Which lines in the material below contain the word "this"? Copy each of them.

■ ■ ■ ■ ■ ■ ■

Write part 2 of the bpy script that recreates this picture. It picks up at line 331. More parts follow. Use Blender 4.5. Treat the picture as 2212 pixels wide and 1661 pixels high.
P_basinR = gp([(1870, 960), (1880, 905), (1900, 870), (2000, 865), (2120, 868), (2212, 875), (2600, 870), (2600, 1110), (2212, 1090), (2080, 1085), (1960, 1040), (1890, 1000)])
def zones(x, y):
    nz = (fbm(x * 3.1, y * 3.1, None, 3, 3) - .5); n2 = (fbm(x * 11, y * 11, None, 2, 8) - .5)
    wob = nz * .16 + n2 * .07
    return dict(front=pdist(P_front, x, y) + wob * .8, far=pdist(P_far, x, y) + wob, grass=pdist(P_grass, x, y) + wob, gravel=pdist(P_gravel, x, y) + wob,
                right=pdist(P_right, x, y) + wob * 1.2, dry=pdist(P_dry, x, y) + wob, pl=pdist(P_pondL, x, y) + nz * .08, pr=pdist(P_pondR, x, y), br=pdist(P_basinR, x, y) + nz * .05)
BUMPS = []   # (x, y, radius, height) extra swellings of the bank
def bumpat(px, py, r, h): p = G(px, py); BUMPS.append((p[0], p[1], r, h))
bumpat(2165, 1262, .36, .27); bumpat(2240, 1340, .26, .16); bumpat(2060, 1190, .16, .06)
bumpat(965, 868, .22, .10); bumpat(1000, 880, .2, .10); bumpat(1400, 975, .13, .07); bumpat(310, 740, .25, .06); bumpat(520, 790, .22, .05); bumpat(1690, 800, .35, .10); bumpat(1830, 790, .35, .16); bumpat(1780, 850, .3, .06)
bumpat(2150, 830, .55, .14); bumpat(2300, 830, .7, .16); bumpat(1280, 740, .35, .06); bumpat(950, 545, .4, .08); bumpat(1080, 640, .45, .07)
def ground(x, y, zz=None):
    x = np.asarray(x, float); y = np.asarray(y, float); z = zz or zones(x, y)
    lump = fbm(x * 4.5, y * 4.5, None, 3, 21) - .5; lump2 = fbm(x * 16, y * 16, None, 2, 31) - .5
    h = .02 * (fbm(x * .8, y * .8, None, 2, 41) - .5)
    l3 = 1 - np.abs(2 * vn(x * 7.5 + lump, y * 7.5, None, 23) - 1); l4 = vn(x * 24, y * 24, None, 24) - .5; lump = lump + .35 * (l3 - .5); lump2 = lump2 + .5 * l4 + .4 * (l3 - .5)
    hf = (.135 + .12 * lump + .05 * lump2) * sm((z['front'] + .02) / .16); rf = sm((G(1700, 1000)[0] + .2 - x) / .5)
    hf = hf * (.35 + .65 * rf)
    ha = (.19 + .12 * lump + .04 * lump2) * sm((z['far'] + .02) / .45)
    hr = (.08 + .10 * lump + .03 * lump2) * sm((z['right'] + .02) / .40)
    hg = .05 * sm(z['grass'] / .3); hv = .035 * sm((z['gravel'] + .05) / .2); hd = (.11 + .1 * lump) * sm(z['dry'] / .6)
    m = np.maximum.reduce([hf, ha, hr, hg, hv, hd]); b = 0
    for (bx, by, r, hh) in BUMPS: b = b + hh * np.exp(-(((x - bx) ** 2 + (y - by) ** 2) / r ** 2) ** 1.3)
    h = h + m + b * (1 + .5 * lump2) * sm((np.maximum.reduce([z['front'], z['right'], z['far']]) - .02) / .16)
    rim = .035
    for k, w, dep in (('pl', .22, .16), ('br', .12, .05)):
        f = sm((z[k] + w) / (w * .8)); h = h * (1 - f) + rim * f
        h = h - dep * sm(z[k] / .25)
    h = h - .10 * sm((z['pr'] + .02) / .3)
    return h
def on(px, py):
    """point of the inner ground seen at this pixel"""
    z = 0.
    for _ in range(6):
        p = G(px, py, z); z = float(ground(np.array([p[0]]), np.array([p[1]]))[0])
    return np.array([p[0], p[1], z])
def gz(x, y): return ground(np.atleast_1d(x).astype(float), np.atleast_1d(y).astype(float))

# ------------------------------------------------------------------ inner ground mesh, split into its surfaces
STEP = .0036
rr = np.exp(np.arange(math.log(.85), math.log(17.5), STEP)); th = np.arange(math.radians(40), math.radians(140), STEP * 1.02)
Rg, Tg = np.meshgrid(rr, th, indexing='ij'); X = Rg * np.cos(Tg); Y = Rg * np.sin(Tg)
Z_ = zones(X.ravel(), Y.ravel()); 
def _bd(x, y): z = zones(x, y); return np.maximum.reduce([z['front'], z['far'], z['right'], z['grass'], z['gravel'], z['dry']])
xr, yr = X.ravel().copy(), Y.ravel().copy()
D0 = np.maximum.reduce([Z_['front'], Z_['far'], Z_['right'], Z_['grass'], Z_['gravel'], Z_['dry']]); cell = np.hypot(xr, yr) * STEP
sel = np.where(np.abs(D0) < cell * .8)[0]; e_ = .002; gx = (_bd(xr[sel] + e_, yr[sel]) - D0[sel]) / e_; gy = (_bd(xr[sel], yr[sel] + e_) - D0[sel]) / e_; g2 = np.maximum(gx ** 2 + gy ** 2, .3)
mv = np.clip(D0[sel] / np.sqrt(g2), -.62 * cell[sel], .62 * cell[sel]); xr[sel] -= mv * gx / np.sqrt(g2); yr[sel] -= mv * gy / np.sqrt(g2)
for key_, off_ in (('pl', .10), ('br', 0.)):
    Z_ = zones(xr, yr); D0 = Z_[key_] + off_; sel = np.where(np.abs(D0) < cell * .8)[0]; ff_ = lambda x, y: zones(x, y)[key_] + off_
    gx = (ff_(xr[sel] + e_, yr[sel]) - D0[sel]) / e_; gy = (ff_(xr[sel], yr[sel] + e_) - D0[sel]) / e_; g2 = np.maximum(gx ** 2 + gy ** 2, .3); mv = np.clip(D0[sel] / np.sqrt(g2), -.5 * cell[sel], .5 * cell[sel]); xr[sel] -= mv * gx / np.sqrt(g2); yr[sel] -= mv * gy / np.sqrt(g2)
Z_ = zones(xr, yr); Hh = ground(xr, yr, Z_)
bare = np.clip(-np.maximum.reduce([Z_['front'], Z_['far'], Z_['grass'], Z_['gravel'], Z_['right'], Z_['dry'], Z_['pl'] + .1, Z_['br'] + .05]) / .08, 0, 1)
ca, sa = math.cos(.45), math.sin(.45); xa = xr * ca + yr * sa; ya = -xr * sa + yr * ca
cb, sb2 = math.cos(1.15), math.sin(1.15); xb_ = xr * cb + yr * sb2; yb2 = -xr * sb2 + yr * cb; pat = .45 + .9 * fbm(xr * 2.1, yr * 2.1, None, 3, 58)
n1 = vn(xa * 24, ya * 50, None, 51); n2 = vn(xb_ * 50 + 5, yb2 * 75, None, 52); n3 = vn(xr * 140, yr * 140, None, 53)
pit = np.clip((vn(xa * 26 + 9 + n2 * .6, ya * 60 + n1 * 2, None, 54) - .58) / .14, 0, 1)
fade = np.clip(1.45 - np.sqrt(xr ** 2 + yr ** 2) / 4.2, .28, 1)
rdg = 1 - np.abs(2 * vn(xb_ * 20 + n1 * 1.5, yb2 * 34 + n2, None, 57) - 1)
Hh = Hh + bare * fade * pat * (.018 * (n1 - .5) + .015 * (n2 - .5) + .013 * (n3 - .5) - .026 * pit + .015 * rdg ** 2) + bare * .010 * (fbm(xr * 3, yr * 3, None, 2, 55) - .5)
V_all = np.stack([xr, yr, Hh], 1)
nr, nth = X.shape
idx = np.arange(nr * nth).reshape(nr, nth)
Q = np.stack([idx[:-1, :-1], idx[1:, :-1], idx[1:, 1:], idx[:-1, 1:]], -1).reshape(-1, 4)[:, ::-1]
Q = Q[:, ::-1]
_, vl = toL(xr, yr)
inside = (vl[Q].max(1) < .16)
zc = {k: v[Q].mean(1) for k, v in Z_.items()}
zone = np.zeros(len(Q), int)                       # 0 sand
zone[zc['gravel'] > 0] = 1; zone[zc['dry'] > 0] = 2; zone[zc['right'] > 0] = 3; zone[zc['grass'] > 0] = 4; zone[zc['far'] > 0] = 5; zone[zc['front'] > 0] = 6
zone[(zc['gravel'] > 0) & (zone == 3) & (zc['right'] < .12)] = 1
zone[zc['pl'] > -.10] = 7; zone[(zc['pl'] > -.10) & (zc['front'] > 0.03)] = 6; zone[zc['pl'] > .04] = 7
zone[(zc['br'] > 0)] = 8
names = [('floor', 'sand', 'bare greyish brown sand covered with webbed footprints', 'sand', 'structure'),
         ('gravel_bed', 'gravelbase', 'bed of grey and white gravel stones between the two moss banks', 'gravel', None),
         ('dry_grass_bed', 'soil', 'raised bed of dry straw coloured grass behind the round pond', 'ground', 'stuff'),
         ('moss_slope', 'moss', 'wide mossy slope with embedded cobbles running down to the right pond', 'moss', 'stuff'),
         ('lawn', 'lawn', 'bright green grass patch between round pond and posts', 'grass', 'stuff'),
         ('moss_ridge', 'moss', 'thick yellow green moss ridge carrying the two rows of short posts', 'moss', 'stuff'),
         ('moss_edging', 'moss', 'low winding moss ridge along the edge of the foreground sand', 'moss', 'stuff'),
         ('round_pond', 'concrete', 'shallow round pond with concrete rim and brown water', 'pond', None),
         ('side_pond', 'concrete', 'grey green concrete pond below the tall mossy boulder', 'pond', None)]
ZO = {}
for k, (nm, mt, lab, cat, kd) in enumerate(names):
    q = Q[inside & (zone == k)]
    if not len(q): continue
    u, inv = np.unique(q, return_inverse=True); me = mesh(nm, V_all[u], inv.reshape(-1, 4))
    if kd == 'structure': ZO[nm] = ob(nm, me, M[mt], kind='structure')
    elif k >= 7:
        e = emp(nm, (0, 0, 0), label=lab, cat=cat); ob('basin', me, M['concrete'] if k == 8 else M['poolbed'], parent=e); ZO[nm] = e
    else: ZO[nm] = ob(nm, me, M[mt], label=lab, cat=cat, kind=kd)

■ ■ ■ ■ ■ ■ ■

Written answer:
Write part 2 of the bpy script that recreates this picture. It picks up at line 331. More parts follow. Use Blender 4.5. Treat the picture as 2212 pixels wide and 1661 pixels high.
    """point of the inner ground seen at this pixel"""